Her Business Plan: The Price Is Right
"People thought I was crazy opening in the middle of the recession." But she knew if she assessed the market correctly and got her price-points right, she could make it work. "I knew the village needed a place with good quality food that doesn't cost an arm and a leg. Four people can have dinner here for under $100. They can afford that twice a week, and that's what keeps us going."
She rented a space with a dozen tables inside plus streetside seating under a generous striped awning. "The cafe is like a block party. Everybody knows each other. As we struggle through our ups and downs, that part has always been a success." In mid June, the Hudson Street Cafe turned two.
Hammond made another strategic decision: She didn't apply for a liquor license. "If I had one, I'd feel obligated to be open six to seven nights a week. People bring their own wine and beer, and I don't have the liability of selling liquor. I don't have to worry about the kids who work for me slipping a bottle of vodka in their back pocket and getting in trouble. But the main reason is I wanted people to come for the food."
Early Success, Then The Worst Winter Ever
The cafe was an out-of-the-box success. "The first year we were where I thought we'd be in three," Hammond says. Then in year two the winter from hell struck, with snowstorm after snowstorm. "We were off 60 percent. People had to pay so much for plowing they couldn't afford to eat out." Through the tough months, Hammond kept her staff. "They have families," she says. With better weather, business picked back up.
What's Next: Bringing Her Food To a Wider Audience
Hammond has a few ideas for the future: "I may do a special harvest dinner this fall. And we're having a Cuban pig roast on Saturday night to celebrate our second anniversary. My partner Anne can make her fabulous Cuban rice and beans." Hammond just contacted a farm-to-table organization to package her signature corn and oat bran pancake mix, which she'll sell at the restaurant and at local farmers' markets. "The goal would be to have Whole Foods pick it up. Maybe I'll package other things down the road."
Even in the dark days of the snowiest winter in decades, Hammond had no regrets. The hours are no worse than when she cooked for someone else. "There's satisfaction in knowing that good or bad, all the decisions are mine."
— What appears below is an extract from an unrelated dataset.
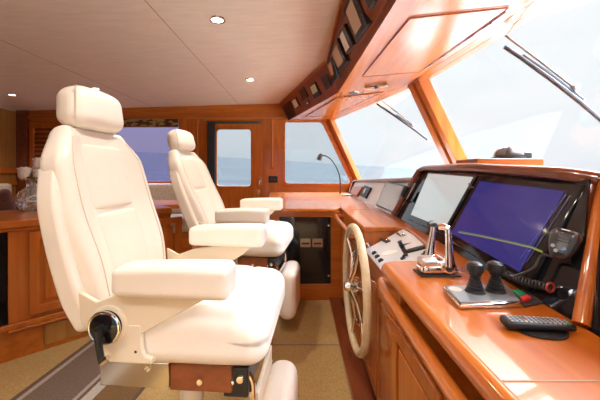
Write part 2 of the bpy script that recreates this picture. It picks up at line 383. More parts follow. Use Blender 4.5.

To others who dream of owning a restaurant, Donna says this: "Know that it's not a cash cow. You can make a living but you won't get wealthy. Know your location and your customers," adding with a laugh, "And have a lot of money. Our second week, the compressor blew on the walk-in freezer. It cost $2,500 to repair and we lost everything in it — shrimp, calamari, ice cream, french fries."
"I get up every morning and I'm happy about what I do," Hammond says. "That means a lot more than money to me.